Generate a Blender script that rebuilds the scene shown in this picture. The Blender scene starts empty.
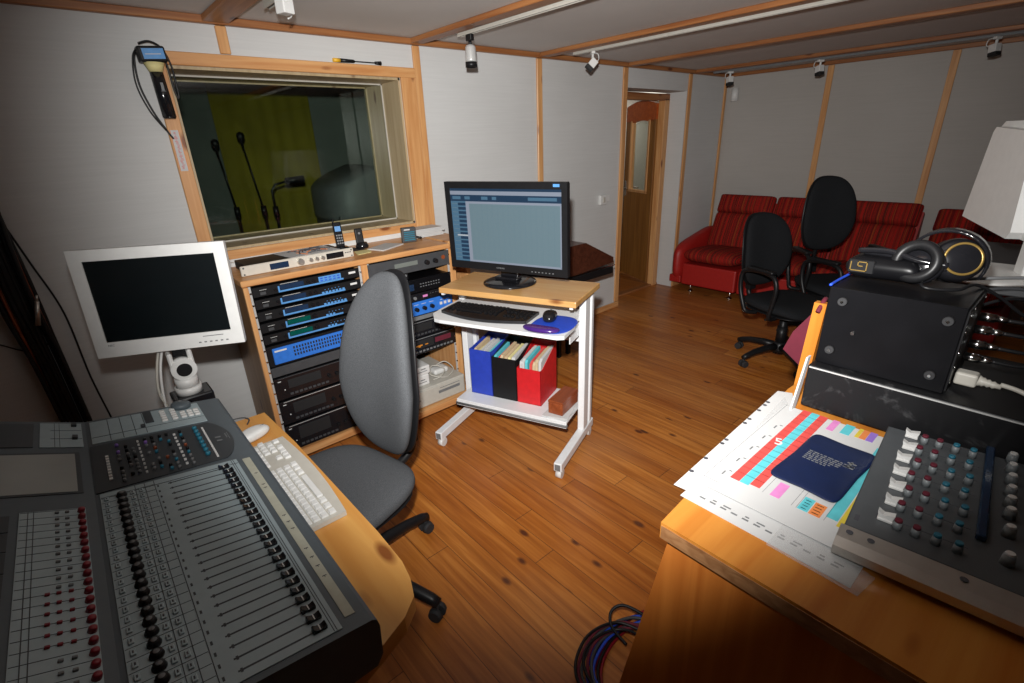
import bpy, bmesh, math, random
from mathutils import Vector, Matrix
random.seed(7)
PI = math.pi
C = bpy.context.scene.collection
R_ = math.radians

# ---------------------------------------------------------------- camera
CAMH = 1.5
YAW, PITCH, ROLL, FPX = 0.862231, 0.382562, -0.0396402, 494.08
_f = Vector((math.cos(YAW)*math.cos(PITCH), math.sin(YAW)*math.cos(PITCH), -math.sin(PITCH)))
_r = Vector((math.sin(YAW), -math.cos(YAW), 0)); _u = _r.cross(_f)
CR = _r*math.cos(ROLL) + _u*math.sin(ROLL)
CU = -_r*math.sin(ROLL) + _u*math.cos(ROLL)
cam = bpy.data.cameras.new('camera'); co = bpy.data.objects.new('camera', cam); C.objects.link(co)
m = Matrix(((CR.x, CU.x, -_f.x, 0), (CR.y, CU.y, -_f.y, 0), (CR.z, CU.z, -_f.z, CAMH), (0, 0, 0, 1)))
co.matrix_world = m
cam.sensor_width = 36; cam.lens = FPX/1024*36; cam.clip_start = 0.02
bpy.context.scene.camera = co

# ---------------------------------------------------------------- materials
def newmat(name):
    mt = bpy.data.materials.new(name); mt.use_nodes = True
    nt = mt.node_tree; b = nt.nodes['Principled BSDF']
    return mt, nt, b
def setp(b, col=None, rough=None, metal=None, spec=None, coat=None):
    if col is not None: b.inputs['Base Color'].default_value = (*col, 1)
    if rough is not None: b.inputs['Roughness'].default_value = rough
    if metal is not None: b.inputs['Metallic'].default_value = metal
    if spec is not None: b.inputs['Specular IOR Level'].default_value = spec
    if coat is not None: b.inputs['Coat Weight'].default_value = coat
def N(nt, t, **kw):
    n = nt.nodes.new(t)
    for k, v in kw.items():
        if k in n.inputs.keys(): n.inputs[k].default_value = v
        else: setattr(n, k, v)
    return n
def coords(nt, scale, kind='Object'):
    tc = N(nt, 'ShaderNodeTexCoord'); mp = N(nt, 'ShaderNodeMapping')
    mp.inputs['Scale'].default_value = scale
    nt.links.new(tc.outputs[kind], mp.inputs['Vector'])
    return mp
def ramp(nt, stops, interp='LINEAR'):
    r = N(nt, 'ShaderNodeValToRGB'); cr = r.color_ramp; cr.interpolation = interp
    while len(cr.elements) < len(stops): cr.elements.new(0.5)
    for e, (p, c) in zip(cr.elements, stops): e.position = p; e.color = (*c, 1)
    return r
def plain(name, col, rough=0.5, metal=0, spec=0.5, var=0.08, nscale=40, bump=0.0):
    mt, nt, b = newmat(name); setp(b, col, rough, metal, spec)
    mp = coords(nt, (nscale,)*3); n = N(nt, 'ShaderNodeTexNoise', Scale=1.0, Detail=3.0)
    nt.links.new(mp.outputs[0], n.inputs['Vector'])
    r = ramp(nt, [(0.3, tuple(c*(1-var) for c in col)), (0.7, tuple(min(1, c*(1+var)) for c in col))])
    nt.links.new(n.outputs['Fac'], r.inputs[0]); nt.links.new(r.outputs[0], b.inputs['Base Color'])
    if bump:
        bp = N(nt, 'ShaderNodeBump', Strength=bump, Distance=0.002)
        nt.links.new(n.outputs['Fac'], bp.inputs['Height']); nt.links.new(bp.outputs[0], b.inputs['Normal'])
    return mt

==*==

* **Short task**
With all pictures left out, please transcribe exactly the lines from the start of the material through the line with "bpy.context.scene.camera = co".

* **Solution**
Generate a Blender script that rebuilds the scene shown in this picture. The Blender scene starts empty.
import bpy, bmesh, math, random
from mathutils import Vector, Matrix
random.seed(7)
PI = math.pi
C = bpy.context.scene.collection
R_ = math.radians

# ---------------------------------------------------------------- camera
CAMH = 1.5
YAW, PITCH, ROLL, FPX = 0.862231, 0.382562, -0.0396402, 494.08
_f = Vector((math.cos(YAW)*math.cos(PITCH), math.sin(YAW)*math.cos(PITCH), -math.sin(PITCH)))
_r = Vector((math.sin(YAW), -math.cos(YAW), 0)); _u = _r.cross(_f)
CR = _r*math.cos(ROLL) + _u*math.sin(ROLL)
CU = -_r*math.sin(ROLL) + _u*math.cos(ROLL)
cam = bpy.data.cameras.new('camera'); co = bpy.data.objects.new('camera', cam); C.objects.link(co)
m = Matrix(((CR.x, CU.x, -_f.x, 0), (CR.y, CU.y, -_f.y, 0), (CR.z, CU.z, -_f.z, CAMH), (0, 0, 0, 1)))
co.matrix_world = m
cam.sensor_width = 36; cam.lens = FPX/1024*36; cam.clip_start = 0.02
bpy.context.scene.camera = co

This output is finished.